## AIM
Transcribe the material below exactly as it appears.

## DATA EXCERPT
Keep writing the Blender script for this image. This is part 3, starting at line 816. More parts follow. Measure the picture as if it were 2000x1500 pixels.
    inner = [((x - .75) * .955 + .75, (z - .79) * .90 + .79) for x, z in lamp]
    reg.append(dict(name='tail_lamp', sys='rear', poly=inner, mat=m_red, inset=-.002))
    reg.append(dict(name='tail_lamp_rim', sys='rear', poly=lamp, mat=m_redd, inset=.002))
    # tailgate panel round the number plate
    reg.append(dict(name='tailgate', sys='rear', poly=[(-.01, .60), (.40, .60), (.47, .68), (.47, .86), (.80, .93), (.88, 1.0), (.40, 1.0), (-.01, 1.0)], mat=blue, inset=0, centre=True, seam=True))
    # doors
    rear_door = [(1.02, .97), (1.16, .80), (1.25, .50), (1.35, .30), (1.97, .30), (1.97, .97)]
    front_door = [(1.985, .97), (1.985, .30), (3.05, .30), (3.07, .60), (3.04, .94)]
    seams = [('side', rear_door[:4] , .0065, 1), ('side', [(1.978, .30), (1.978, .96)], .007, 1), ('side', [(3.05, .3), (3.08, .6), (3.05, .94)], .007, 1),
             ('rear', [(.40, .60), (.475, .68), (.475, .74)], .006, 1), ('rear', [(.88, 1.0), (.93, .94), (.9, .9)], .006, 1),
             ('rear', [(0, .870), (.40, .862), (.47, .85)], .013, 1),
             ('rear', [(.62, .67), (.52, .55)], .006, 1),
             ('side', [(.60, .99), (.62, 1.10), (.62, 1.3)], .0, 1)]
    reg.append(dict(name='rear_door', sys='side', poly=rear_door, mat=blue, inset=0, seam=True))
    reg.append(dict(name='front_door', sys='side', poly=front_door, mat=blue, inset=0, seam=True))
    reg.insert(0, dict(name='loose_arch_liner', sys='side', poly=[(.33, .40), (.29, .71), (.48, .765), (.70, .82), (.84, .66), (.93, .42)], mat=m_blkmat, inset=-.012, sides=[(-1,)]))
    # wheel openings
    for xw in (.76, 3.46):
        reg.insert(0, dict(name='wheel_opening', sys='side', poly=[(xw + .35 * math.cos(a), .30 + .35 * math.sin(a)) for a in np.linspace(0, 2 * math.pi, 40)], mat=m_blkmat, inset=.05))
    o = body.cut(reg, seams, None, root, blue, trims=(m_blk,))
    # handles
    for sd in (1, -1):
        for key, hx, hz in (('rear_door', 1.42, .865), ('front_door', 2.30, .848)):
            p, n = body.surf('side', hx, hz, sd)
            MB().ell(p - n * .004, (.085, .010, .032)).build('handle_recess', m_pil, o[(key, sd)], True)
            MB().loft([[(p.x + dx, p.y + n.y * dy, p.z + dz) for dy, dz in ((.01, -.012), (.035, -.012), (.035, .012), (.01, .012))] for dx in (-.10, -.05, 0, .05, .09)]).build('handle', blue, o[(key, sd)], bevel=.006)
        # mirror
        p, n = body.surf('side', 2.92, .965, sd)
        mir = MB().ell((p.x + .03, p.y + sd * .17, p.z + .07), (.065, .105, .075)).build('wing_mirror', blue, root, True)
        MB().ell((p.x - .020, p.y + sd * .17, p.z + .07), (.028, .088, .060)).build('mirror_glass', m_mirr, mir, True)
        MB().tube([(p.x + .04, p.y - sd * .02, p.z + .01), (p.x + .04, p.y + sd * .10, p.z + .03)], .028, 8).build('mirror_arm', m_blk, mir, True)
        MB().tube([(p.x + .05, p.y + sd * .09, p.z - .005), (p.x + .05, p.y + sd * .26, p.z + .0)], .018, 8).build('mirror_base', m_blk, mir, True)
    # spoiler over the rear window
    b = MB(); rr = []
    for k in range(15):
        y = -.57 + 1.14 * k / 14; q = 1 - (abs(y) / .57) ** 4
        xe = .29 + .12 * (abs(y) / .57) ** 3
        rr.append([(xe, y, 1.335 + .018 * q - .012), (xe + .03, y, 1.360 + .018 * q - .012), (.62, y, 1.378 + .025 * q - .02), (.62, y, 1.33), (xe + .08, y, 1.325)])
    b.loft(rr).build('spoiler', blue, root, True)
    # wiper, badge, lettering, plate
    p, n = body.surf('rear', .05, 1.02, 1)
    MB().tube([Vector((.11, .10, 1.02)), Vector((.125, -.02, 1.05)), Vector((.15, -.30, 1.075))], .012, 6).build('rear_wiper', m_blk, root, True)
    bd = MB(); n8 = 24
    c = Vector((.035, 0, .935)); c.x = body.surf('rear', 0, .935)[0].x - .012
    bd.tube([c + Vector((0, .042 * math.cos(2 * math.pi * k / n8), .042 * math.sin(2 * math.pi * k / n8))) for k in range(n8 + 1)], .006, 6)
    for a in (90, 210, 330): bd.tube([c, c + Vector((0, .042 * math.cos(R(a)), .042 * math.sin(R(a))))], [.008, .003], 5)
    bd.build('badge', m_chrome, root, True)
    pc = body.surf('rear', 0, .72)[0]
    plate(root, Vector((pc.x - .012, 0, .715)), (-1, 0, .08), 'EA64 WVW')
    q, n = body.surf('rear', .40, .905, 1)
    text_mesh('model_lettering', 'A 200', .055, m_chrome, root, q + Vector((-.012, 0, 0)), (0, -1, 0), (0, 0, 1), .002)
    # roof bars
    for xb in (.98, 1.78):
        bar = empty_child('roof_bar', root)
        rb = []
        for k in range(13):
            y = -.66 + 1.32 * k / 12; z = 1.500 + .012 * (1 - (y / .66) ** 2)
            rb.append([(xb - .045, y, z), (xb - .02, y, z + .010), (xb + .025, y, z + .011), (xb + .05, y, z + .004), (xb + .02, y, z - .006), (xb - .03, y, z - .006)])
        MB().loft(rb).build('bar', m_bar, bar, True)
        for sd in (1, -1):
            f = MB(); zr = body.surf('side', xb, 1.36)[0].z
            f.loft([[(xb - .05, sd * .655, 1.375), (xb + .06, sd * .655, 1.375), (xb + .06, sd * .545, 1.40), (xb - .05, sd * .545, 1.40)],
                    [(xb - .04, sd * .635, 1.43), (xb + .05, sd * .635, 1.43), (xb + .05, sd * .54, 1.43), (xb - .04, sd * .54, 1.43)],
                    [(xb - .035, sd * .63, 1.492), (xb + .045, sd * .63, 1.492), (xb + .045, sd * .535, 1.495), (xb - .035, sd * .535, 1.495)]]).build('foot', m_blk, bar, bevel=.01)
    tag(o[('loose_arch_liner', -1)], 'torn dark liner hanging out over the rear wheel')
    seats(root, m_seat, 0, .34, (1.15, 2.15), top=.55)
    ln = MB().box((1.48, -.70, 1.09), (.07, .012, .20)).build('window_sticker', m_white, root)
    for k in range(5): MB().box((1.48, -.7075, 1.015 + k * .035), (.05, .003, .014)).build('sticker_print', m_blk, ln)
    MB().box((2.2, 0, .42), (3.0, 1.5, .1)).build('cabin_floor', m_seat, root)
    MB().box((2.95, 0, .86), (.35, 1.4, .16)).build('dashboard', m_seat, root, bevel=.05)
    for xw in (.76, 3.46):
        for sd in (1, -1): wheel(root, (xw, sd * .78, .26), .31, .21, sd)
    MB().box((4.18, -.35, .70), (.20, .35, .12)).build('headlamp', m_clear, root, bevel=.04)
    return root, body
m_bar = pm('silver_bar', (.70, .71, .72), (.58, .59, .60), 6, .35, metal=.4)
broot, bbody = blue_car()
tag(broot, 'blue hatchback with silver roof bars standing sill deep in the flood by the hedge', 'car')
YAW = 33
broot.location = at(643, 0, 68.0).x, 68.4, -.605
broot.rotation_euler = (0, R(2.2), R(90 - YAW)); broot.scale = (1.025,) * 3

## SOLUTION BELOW
Keep writing the Blender script for this image. This is part 3, starting at line 816. More parts follow. Measure the picture as if it were 2000x1500 pixels.
    inner = [((x - .75) * .955 + .75, (z - .79) * .90 + .79) for x, z in lamp]
    reg.append(dict(name='tail_lamp', sys='rear', poly=inner, mat=m_red, inset=-.002))
    reg.append(dict(name='tail_lamp_rim', sys='rear', poly=lamp, mat=m_redd, inset=.002))
    # tailgate panel round the number plate
    reg.append(dict(name='tailgate', sys='rear', poly=[(-.01, .60), (.40, .60), (.47, .68), (.47, .86), (.80, .93), (.88, 1.0), (.40, 1.0), (-.01, 1.0)], mat=blue, inset=0, centre=True, seam=True))
    # doors
    rear_door = [(1.02, .97), (1.16, .80), (1.25, .50), (1.35, .30), (1.97, .30), (1.97, .97)]
    front_door = [(1.985, .97), (1.985, .30), (3.05, .30), (3.07, .60), (3.04, .94)]
    seams = [('side', rear_door[:4] , .0065, 1), ('side', [(1.978, .30), (1.978, .96)], .007, 1), ('side', [(3.05, .3), (3.08, .6), (3.05, .94)], .007, 1),
             ('rear', [(.40, .60), (.475, .68), (.475, .74)], .006, 1), ('rear', [(.88, 1.0), (.93, .94), (.9, .9)], .006, 1),
             ('rear', [(0, .870), (.40, .862), (.47, .85)], .013, 1),
             ('rear', [(.62, .67), (.52, .55)], .006, 1),
             ('side', [(.60, .99), (.62, 1.10), (.62, 1.3)], .0, 1)]
    reg.append(dict(name='rear_door', sys='side', poly=rear_door, mat=blue, inset=0, seam=True))
    reg.append(dict(name='front_door', sys='side', poly=front_door, mat=blue, inset=0, seam=True))
    reg.insert(0, dict(name='loose_arch_liner', sys='side', poly=[(.33, .40), (.29, .71), (.48, .765), (.70, .82), (.84, .66), (.93, .42)], mat=m_blkmat, inset=-.012, sides=[(-1,)]))
    # wheel openings
    for xw in (.76, 3.46):
        reg.insert(0, dict(name='wheel_opening', sys='side', poly=[(xw + .35 * math.cos(a), .30 + .35 * math.sin(a)) for a in np.linspace(0, 2 * math.pi, 40)], mat=m_blkmat, inset=.05))
    o = body.cut(reg, seams, None, root, blue, trims=(m_blk,))
    # handles
    for sd in (1, -1):
        for key, hx, hz in (('rear_door', 1.42, .865), ('front_door', 2.30, .848)):
            p, n = body.surf('side', hx, hz, sd)
            MB().ell(p - n * .004, (.085, .010, .032)).build('handle_recess', m_pil, o[(key, sd)], True)
            MB().loft([[(p.x + dx, p.y + n.y * dy, p.z + dz) for dy, dz in ((.01, -.012), (.035, -.012), (.035, .012), (.01, .012))] for dx in (-.10, -.05, 0, .05, .09)]).build('handle', blue, o[(key, sd)], bevel=.006)
        # mirror
        p, n = body.surf('side', 2.92, .965, sd)
        mir = MB().ell((p.x + .03, p.y + sd * .17, p.z + .07), (.065, .105, .075)).build('wing_mirror', blue, root, True)
        MB().ell((p.x - .020, p.y + sd * .17, p.z + .07), (.028, .088, .060)).build('mirror_glass', m_mirr, mir, True)
        MB().tube([(p.x + .04, p.y - sd * .02, p.z + .01), (p.x + .04, p.y + sd * .10, p.z + .03)], .028, 8).build('mirror_arm', m_blk, mir, True)
        MB().tube([(p.x + .05, p.y + sd * .09, p.z - .005), (p.x + .05, p.y + sd * .26, p.z + .0)], .018, 8).build('mirror_base', m_blk, mir, True)
    # spoiler over the rear window
    b = MB(); rr = []
    for k in range(15):
        y = -.57 + 1.14 * k / 14; q = 1 - (abs(y) / .57) ** 4
        xe = .29 + .12 * (abs(y) / .57) ** 3
        rr.append([(xe, y, 1.335 + .018 * q - .012), (xe + .03, y, 1.360 + .018 * q - .012), (.62, y, 1.378 + .025 * q - .02), (.62, y, 1.33), (xe + .08, y, 1.325)])
    b.loft(rr).build('spoiler', blue, root, True)
    # wiper, badge, lettering, plate
    p, n = body.surf('rear', .05, 1.02, 1)
    MB().tube([Vector((.11, .10, 1.02)), Vector((.125, -.02, 1.05)), Vector((.15, -.30, 1.075))], .012, 6).build('rear_wiper', m_blk, root, True)
    bd = MB(); n8 = 24
    c = Vector((.035, 0, .935)); c.x = body.surf('rear', 0, .935)[0].x - .012
    bd.tube([c + Vector((0, .042 * math.cos(2 * math.pi * k / n8), .042 * math.sin(2 * math.pi * k / n8))) for k in range(n8 + 1)], .006, 6)
    for a in (90, 210, 330): bd.tube([c, c + Vector((0, .042 * math.cos(R(a)), .042 * math.sin(R(a))))], [.008, .003], 5)
    bd.build('badge', m_chrome, root, True)
    pc = body.surf('rear', 0, .72)[0]
    plate(root, Vector((pc.x - .012, 0, .715)), (-1, 0, .08), 'EA64 WVW')
    q, n = body.surf('rear', .40, .905, 1)
    text_mesh('model_lettering', 'A 200', .055, m_chrome, root, q + Vector((-.012, 0, 0)), (0, -1, 0), (0, 0, 1), .002)
    # roof bars
    for xb in (.98, 1.78):
        bar = empty_child('roof_bar', root)
        rb = []
        for k in range(13):
            y = -.66 + 1.32 * k / 12; z = 1.500 + .012 * (1 - (y / .66) ** 2)
            rb.append([(xb - .045, y, z), (xb - .02, y, z + .010), (xb + .025, y, z + .011), (xb + .05, y, z + .004), (xb + .02, y, z - .006), (xb - .03, y, z - .006)])
        MB().loft(rb).build('bar', m_bar, bar, True)
        for sd in (1, -1):
            f = MB(); zr = body.surf('side', xb, 1.36)[0].z
            f.loft([[(xb - .05, sd * .655, 1.375), (xb + .06, sd * .655, 1.375), (xb + .06, sd * .545, 1.40), (xb - .05, sd * .545, 1.40)],
                    [(xb - .04, sd * .635, 1.43), (xb + .05, sd * .635, 1.43), (xb + .05, sd * .54, 1.43), (xb - .04, sd * .54, 1.43)],
                    [(xb - .035, sd * .63, 1.492), (xb + .045, sd * .63, 1.492), (xb + .045, sd * .535, 1.495), (xb - .035, sd * .535, 1.495)]]).build('foot', m_blk, bar, bevel=.01)
    tag(o[('loose_arch_liner', -1)], 'torn dark liner hanging out over the rear wheel')
    seats(root, m_seat, 0, .34, (1.15, 2.15), top=.55)
    ln = MB().box((1.48, -.70, 1.09), (.07, .012, .20)).build('window_sticker', m_white, root)
    for k in range(5): MB().box((1.48, -.7075, 1.015 + k * .035), (.05, .003, .014)).build('sticker_print', m_blk, ln)
    MB().box((2.2, 0, .42), (3.0, 1.5, .1)).build('cabin_floor', m_seat, root)
    MB().box((2.95, 0, .86), (.35, 1.4, .16)).build('dashboard', m_seat, root, bevel=.05)
    for xw in (.76, 3.46):
        for sd in (1, -1): wheel(root, (xw, sd * .78, .26), .31, .21, sd)
    MB().box((4.18, -.35, .70), (.20, .35, .12)).build('headlamp', m_clear, root, bevel=.04)
    return root, body
m_bar = pm('silver_bar', (.70, .71, .72), (.58, .59, .60), 6, .35, metal=.4)
broot, bbody = blue_car()
tag(broot, 'blue hatchback with silver roof bars standing sill deep in the flood by the hedge', 'car')
YAW = 33
broot.location = at(643, 0, 68.0).x, 68.4, -.605
broot.rotation_euler = (0, R(2.2), R(90 - YAW)); broot.scale = (1.025,) * 3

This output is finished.